The fresh‑graduate job market in India is grappling with a stark salary expectation gap: a new Unstop–sponsored talent report shows that while 73% of undergraduate freshers expect salaries above ₹5 lakh per annum, only about 40% actually secure offers in that bracket. The study, based on inputs from over 37,000 students and 500+ HR leaders, finds that over 90% of students say they are willing to accept a lower CTC if the role offers stronger learning and growth, signalling a recalibration of priorities in the Gen‑Z workforce.
India Inc. appears to be tightening entry‑level pay as companies increasingly hire not for “pedigree” but for day‑one contribution, with HR heads saying they now define premium talent by AI/ML, data, cloud, and cybersecurity skills rather than college brand alone. The report notes that 64% of HR leaders view AI and cloud‑related capabilities as the primary marker of hireability, and 94% say they have moved beyond pure “pedigree hiring”. At the same time, AI and automation are compressing lower‑end roles, pushing salary structures downward even as the number of high‑paying positions remains limited.
Academic experts point to what they call “AI‑driven structural correction” at the entry level: Gen‑Z students are already using generative AI for resumes and mock interviews, yet many lack formal AI training, while firms deploy AI tools to screen candidates and conduct interviews more efficiently. This creates a paradox—students using AI to chase jobs while companies use AI to filter them out. The result is a thinner band of entry‑level offers, with under‑placed UG candidates facing the highest drop‑off in offers and the most sensitivity to opaque pay structures and abrupt interview practices.

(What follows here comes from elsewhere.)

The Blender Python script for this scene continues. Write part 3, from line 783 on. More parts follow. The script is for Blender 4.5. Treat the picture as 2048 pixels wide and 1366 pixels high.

Despite the mismatch, students’ top motivator remains learning and growth rather than maximum pay, and their main reason for planning to quit within a year is lack of growth, not compensation. HR ranks “salary mismatch” much lower as a concern, highlighting a gap less in hiring volumes (88% of companies say they are still hiring) than in expectations, communication, and role design. For Gen‑Z graduates, the message is clear: a degree alone no longer guarantees a top‑salary start; deployable AI‑adjacent skills, continuous upskilling, and a willingness to begin at a lower CTC with a clear growth path will increasingly define early‑career success.